Hey! Just barely saw these! I would add a titch of yellow to these. I downloaded the image and checked your color. Your values are Cyan 7%, Magenta 44%, Yellow 37%, and black 0. In general, african american skin tones need to have equal portions of magenta to yellow OR yellow can be 2-3% higher than magenta. On caucasian skin tones, you want you want your yellow approx. 10% higher than your magenta tones.

As far as posing goes, those really awesome poses are done USUALLY while baby is asleep . . . super milk drunk asleep lol!!! Babies under 2 weeks are still very used to being all squished up in mom's belly, and actually sleep really well once you squish them, and wrap them warmly. My first set of pics of a newborn are done with baby asleep and wrapped up. Gradually through the session I ever so slowly start to unwrap the baby!

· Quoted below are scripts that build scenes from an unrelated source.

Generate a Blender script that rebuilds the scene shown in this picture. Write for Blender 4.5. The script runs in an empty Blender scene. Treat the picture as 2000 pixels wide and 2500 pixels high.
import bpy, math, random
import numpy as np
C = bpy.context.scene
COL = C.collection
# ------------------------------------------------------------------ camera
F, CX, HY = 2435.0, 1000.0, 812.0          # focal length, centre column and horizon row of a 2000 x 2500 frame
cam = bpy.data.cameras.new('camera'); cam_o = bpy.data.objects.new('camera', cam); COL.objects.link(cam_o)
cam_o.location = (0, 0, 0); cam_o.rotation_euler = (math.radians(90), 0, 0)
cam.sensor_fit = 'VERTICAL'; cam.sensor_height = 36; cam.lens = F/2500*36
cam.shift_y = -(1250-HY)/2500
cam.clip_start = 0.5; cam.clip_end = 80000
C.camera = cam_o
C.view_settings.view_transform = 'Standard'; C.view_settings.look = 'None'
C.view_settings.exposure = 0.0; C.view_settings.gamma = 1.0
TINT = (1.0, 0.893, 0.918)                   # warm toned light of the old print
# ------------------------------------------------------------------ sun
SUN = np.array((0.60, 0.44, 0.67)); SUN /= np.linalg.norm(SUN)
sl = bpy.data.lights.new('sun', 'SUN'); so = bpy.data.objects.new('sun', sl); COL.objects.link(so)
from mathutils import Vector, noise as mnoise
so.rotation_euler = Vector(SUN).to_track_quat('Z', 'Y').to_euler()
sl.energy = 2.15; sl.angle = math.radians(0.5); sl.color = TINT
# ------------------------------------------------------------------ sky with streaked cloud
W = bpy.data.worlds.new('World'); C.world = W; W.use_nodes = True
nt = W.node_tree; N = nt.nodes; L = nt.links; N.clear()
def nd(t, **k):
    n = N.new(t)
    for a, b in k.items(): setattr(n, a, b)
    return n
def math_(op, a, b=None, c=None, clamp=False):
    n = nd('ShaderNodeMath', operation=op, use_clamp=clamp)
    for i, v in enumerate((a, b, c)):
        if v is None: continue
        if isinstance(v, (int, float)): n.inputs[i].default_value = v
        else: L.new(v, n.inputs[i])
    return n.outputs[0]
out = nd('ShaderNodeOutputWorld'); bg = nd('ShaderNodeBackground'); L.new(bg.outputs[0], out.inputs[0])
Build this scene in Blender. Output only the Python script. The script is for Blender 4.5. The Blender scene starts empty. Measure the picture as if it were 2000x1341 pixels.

These are really good, crisp, exposure is nailed. The rest will come with practice!!!!!! Go youtube search videos on how to pose babies . . . pretty fun to watch!


TwoColor! Thanks for the great reply. That's exactly the info I needed. More yellow, eh? Wow, I never thought of that. The father is very light skinned and the mother medium skinned if that makes a difference. Wow, it was soooooo hard! I have the utmost respect for you guys who do this all the time. It was so freaking difficult!
 
awesome...what camera n lens u used?what technique u use?i will deliver coming early may 2011..i wish to learn some technique for my newborn pictures..i wish to learn from u :)
 
Cindy, I took a whack at it. I didn't completely touch up the flakes on her arm, but the spot healing brush would clean that up and I think it would have been a little better on a full res. file, but here I did portraiture and boutwell, but on portraiture, I did it on several layers with varying strengths on different parts of the baby. I think you can see a little more skin detail this way and I warmed it up. I tend to like my pics more on the warm side.